For Bobby’s recent sold out ATP show, he enlisted the services of My Bloody Valentine’s audio engineer, which was, “amazing! Really good.”

“He spent a lot of time tuning the system to what I was putting through it, which not many people bother to do, understandably, if they’re an in-house engineer. The second big thing is, having your own sound engineer is kind of like having a big buffer – if someone goes ‘can you turn that down?’ he goes ‘no’, and literally the minute we started sound checking there were people from across the street and upstairs coming over to complain and even the venue owners came over and said ‘you’ve got to turn it down’ and he said ‘it’s not in my interest to turn it down, it’s in my interest to do what he [Bobby] wants me to do and if he wants it to be loud, it’s going to be loud. We’re not breaking the decibel limit of the venue, so I’m going to make it as loud as possible.’ That’s what I want my shows to be, I want them to be massive and loud and physical.”

“There is a point where at the end of every set I do, it’s a bit like… [Bobby exhales out deeply]… You feel drained because it takes a lot of processing energy to be just pelted with sound. You feel tired. There are many things I could compare it with but I won’t, so I’ll stop there,” he laughs.

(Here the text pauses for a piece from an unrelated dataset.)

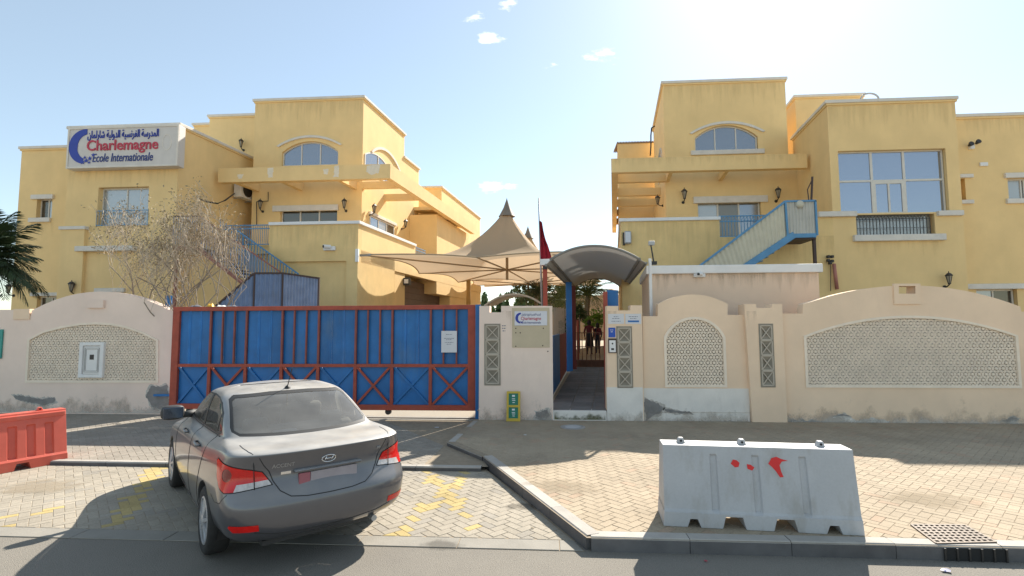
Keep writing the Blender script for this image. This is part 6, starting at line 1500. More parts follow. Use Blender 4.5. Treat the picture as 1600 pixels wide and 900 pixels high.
# ================================================================== PLASTIC BARRIERS
m_bwhite = mat('weathered_white_plastic', (.46, .465, .475), .55, .06, 2, .06, 60, stain=(.33, .31, .28), stain_s=3.2, stain_t=(.5, .72), fine=.03)
m_bred = mat('faded_red_plastic', (.62, .115, .075), .5, .10, 3, .06, 50, stain=(.60, .20, .15), stain_s=1.5)
m_mark = mat('red_spray_paint', (.72, .02, .02), .5, .1)
def barrier(name, lab, L, H, base, topw, m, grooves, notches, lugs, gw=.05, gz=(.18, .9), gd=.022, lip=.145, rail_=False):
    root = thing(name, (0, 0, 0), lab, 'barrier'); fr = Fr((0, -base), (1, 0), (0, -1))
    # foot with fork slots
    out = [(-L/2, 0)]
    for a, b, h in notches: out += [(a, 0), (a+.03, h), (b-.03, h), (b, 0)]
    out += [(L/2, 0), (L/2-.01, lip), (-L/2+.01, lip)]
    mb = MB(); mb.plate(fr, out, t=2*base)
    us = [-L/2+.012]
    for g in grooves: us += [g-gw/2-.012, g-gw/2, g+gw/2, g+gw/2+.012]
    us += [L/2-.012]; zs = [lip, lip+.03, gz[0]*H, gz[0]*H+.02, gz[1]*H-.02, gz[1]*H, H-.04, H]
    def yy(z): t = (z-lip)/(H-lip); return (base-.015)*(1-t)+topw*t if z > lip+.001 else base-.004
    for sgn in (-1, 1):
        b0 = len(mb.v)
        for z in zs:
            for i, u in enumerate(us):
                ing = 0 < i < len(us)-1 and (i-1) % 4 in (1, 2) and gz[0]*H+.01 < z < gz[1]*H-.01
                tp = 1-.012*(z-lip)/(H-lip)
                mb.v.append(Vector((u*tp, sgn*(yy(z)-(gd if ing else 0)), z)))
        n = len(us)
        for r in range(len(zs)-1):
            for c in range(n-1): i = b0+r*n+c; mb.f.append((i, i+1, i+n+1, i+n)); mb.m.append(0)
        if sgn == -1: fb = b0
        else: bb = b0
    n = len(us); nz = len(zs)
    for r in range(nz-1):
        mb.f.append((fb+r*n, fb+(r+1)*n, bb+(r+1)*n, bb+r*n)); mb.m.append(0)
        mb.f.append((fb+r*n+n-1, fb+(r+1)*n+n-1, bb+(r+1)*n+n-1, bb+r*n+n-1)); mb.m.append(0)
    for c in range(n-1): i = fb+(nz-1)*n+c; j = bb+(nz-1)*n+c; mb.f.append((i, i+1, j+1, j)); mb.m.append(0)
    mb.build('body', m, root, bevel=.009, seg=2)
    for u in lugs:
        mb = MB(); s = .045
        mb.plate(Fr((0, -.03), (1, 0), (0, -1)), [(u-s, H-.002), (u+s, H-.002), (u+s*.5, H+.055), (u-s*.5, H+.055)], t=.06); mb.build('lug', m, root, bevel=.008)
        mb = MB(); mb.lathe((u, -.032, H+.025), [(.012, 0), (.012, .004)], 10, M=RX); mb.build('lug_hole', m_dark, root)
    if rail_:
        for z in (H-.10,): mb = MB(); mb.box(-L/2+.03, L/2-.03, -topw-.035, topw+.035, z, z+.07); mb.build('top_band', m, root, bevel=.012)
    return root, fr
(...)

While Bobby’s creative tendencies are anchored more firmly in personal endeavour than audience pandering, he still talks humbly of the audience response to his music. “I tend not to look up too much when I’m playing,” he says, “so I don’t really look for reactions when I’m playing because there’s so much smoke and strobes and shit I can’t even see anything. So literally, man, if one person comes up to me after the show and says, ‘I really like that’ that’s job done for me really. When I was younger and I went to shows I daren’t approach people, I daren’t go up to people or if I did it took a lot of talking myself into doing it. So if someone comes up and says, ‘thank you for playing for me’ what more do you want?”